After the mock "live" recording Origin Of The Feces, they hit their stride in 1993 with Bloody Kisses, a landmark million-selling album for the US independent label Roadrunner Records. The band then bit the goth hand that fed them with "Black No. 1 (Little Miss Scare-All)", issued a "butt-kissing, sell out" version of "Christian Woman" as a single, and slowed Seals and Crofts' soft-rock classic "Summer Breeze" down to a mournful, tempo, a cover best experienced in sensurround sound during the opening credits of I Know What You Did Last Summer.

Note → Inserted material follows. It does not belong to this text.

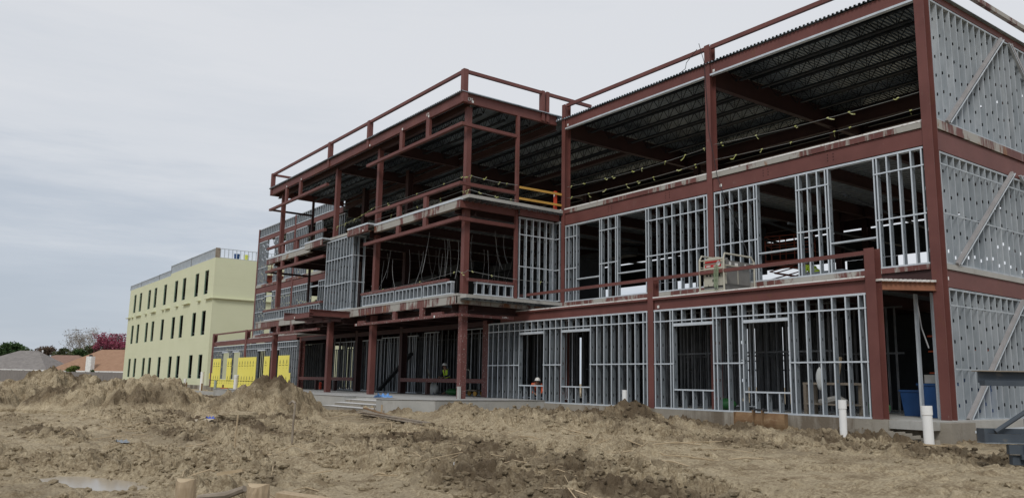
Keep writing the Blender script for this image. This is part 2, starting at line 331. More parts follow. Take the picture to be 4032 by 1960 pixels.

The band charted on both sides of the Atlantic in 1996 with October Rust, complete with a lateral take on Neil Young's "Cinnamon Girl", and with the morbid World Coming Down in 1999 (which included a Beatles medley) and Life Is Killing Me in 2003. But tracks such as "White Slavery" made Steele's substance abuse all too plain. After reactivating Carnivore in 2006 he recorded Dead Again, the last Type O Negative album, the next year. In 2008, they played to half a million people at Przystanek Woodstock in Poland.

"Going through a midlife crisis and having many things change very quickly made me realise my mortality," he told Decibel magazine in 2007. "And when you start to think about death, you start to think about what's after it. And then you start hoping there is a God. For me, it's a frightening thought to go nowhere. I also can't believe that people like Stalin and Hitler are gonna go to the same place as Mother Teresa."

Pierre Perrone

Petrus T. Ratajczyk (Peter Steele), singer, multi-instrumentalist, songwriter: born New York 4 January 1962; died 14 April 2010.